FOREIGN RURAL ELECTRIC COOPERATIVES

SECTION 33-49-1310. Foreign rural electric cooperatives may do business in State.

Any corporation organized on a nonprofit or a cooperative basis for the purpose of furnishing electric energy to persons in rural areas who are not receiving central station service and owning and operating electric transmission or distribution lines in a state adjacent to this State shall be permitted to extend its lines into and to transact business in this State without complying with any statute of this State pertaining to the qualification of foreign corporations for the transaction of business in this State.

SECTION 33-49-1320. Designation of Secretary of State as agent to accept service of process.

Any such foreign corporation, as a prerequisite to the extension of its lines into and the transaction of business in this State, shall by an instrument executed and acknowledged in its behalf by its president or vice-president under its corporate seal attested by its secretary designate the Secretary of State its agent to accept service of process in its behalf.

SECTION 33-49-1330. Suits; securing evidences of indebtedness.

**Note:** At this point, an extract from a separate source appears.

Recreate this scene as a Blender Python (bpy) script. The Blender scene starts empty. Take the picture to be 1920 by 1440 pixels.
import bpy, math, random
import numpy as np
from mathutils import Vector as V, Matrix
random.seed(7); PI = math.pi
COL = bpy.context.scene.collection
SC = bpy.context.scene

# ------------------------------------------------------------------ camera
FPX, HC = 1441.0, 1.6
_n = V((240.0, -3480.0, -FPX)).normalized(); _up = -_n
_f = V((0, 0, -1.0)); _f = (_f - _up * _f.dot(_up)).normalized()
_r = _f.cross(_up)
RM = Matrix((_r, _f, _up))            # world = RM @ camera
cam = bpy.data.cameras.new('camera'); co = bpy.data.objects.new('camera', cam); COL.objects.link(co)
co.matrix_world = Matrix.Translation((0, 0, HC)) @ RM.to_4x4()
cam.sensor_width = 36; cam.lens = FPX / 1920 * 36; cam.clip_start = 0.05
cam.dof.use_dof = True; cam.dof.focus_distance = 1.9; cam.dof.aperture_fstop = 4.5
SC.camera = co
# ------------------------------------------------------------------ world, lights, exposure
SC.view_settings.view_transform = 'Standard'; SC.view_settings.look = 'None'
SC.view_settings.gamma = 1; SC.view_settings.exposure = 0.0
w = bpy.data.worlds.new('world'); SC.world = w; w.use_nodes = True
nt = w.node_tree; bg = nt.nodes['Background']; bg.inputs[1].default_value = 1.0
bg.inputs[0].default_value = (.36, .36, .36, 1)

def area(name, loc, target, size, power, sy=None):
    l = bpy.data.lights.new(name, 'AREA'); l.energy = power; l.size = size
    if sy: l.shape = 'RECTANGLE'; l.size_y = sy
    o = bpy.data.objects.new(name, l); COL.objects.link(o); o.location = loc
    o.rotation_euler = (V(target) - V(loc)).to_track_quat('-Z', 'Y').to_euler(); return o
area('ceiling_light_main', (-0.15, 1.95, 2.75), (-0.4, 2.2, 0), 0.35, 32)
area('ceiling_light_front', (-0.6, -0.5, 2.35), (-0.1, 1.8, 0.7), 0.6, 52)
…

Any such foreign corporation may sue and be sued in the courts of this State to the same extent that a cooperative may sue or be sued in such courts. Any such foreign corporation may secure its notes, bonds or other evidences of indebtedness by mortgage, pledge, deed of trust or other encumbrance upon any or all of its then owned or after-acquired real or personal property, assets or franchises located or to be located in this State and also upon the revenues and income thereof.